Lageder produce una raffica di vini significativi. Divisi in tre linee: i classici sono l'enciclopedia del vino altoatesino, sei bianchi, quattro rossi e un rosé di scuola; i terroir declinano i vitigni classici anche in uvaggio valorizzando le differenze tra i vari territori; e i «masi» sono i Grand Cru dell'azienda, alcuni con le stimamte della leggenda. Come il Römigberg dal lago di Caldaro, gli uvaggi Casòn bianco (Pinot Grigio, Chardonnay e Viognier) e rosso (Merlot, Cabernet Sauvignon e Lagrein), il Pinot Nero Krafuss, il Lagrein Lindenburg, il Merlot MM, il Cabernet Sauvignon Cor Römigberg, il Cabernet Löwengang.

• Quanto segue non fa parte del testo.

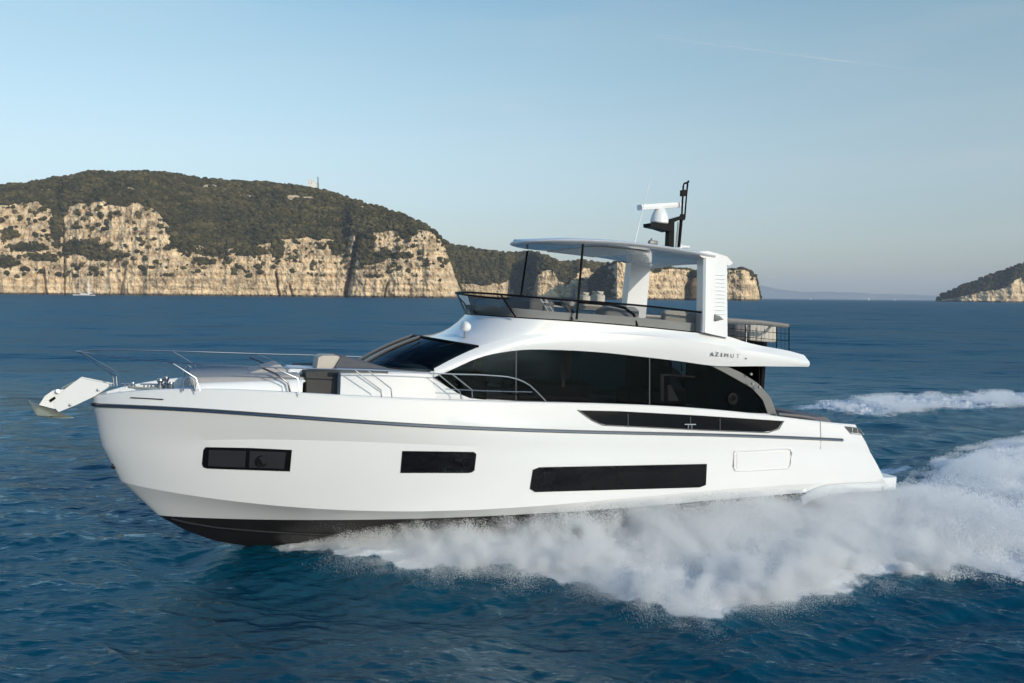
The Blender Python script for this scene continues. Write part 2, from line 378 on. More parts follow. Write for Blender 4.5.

Ci ha particolarmente entusiasmato l'assaggio dello Chardonnay Löwengang, che l'anno prossimo festeggerà il suo trentennale. Un bianco pieno, corposo, muscolare, dal naso elegante e ricco, in bocca un pugno in un guanto di velluto, con un legno che riesce a essere protagonista senza però rubare la scena al resto. Un vino che ha di fronte a sé quasi dieci anni di invecchiamento.

Uno dei grandi bianchi italiani, insomma.